You know the stars are up there, but with all the light pollution — and the fact that they're so inconveniently far away — you often just have to take the collective astronomy world's word for it.
The solution: get a high powered telescope.
The way more fun and budget-friendly solution: get the Hestia, a new device that turns your phone into a telescope. Hestia is available to preorder on Kickstarter, where it quickly exceeded its fundraising goal, and shipping is estimated to begin in December.
Hestia comes from Vaonis, a company that's already built successful smart telescopes and personal observations stations. Now they're turning to smartphones, something that's already in everyone's pocket.
The new device is about the size of a book and mounts securely to an included tripod. It combines its own technology with the power of your smartphone, so you can view celestial bodies without requiring complex setups or any real knowledge of astronomy.
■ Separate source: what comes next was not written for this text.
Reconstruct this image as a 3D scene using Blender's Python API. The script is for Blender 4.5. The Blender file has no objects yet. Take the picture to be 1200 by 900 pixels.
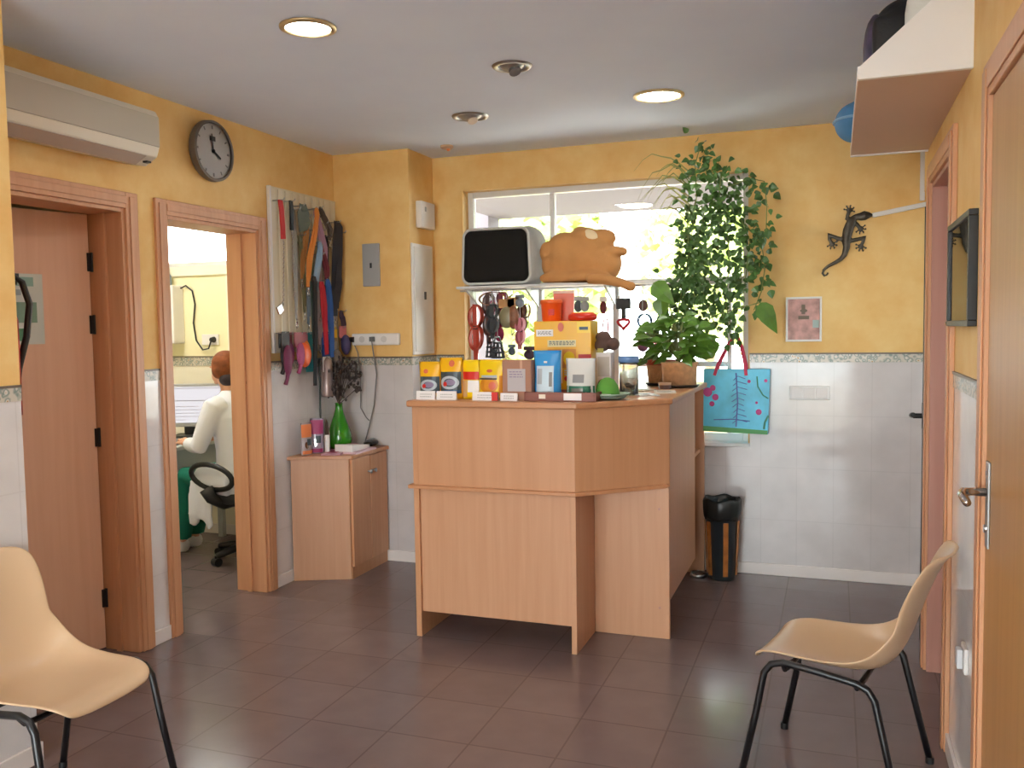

Simply place your phone's camera onto Hestia's eyepiece, then align it wherever you want to look.
The combination of phone plus Hestia provides views up to 25 times the usual magnification and up to five times better resolution than using just your phone alone. So when the total eclipse hits on April 8, 2024, you'll be ready.
If you want some guidance that goes beyond just looking up, enlist the Gravity by Vaonis companion app. It will guide you to celestial objects via an interactive sky map, so you can observe the sun, moon, stars and deep sky objects, including the Orion nebula, the Andromeda galaxy, the Pleiades and more. If you want to capture an image, it will combine and align multiple short-exposure photos into one high-quality photograph.
Keep poking around, and maybe one day you'll discover something that's yet to be observed.
From Kickstarter purchase to heretic... what a world.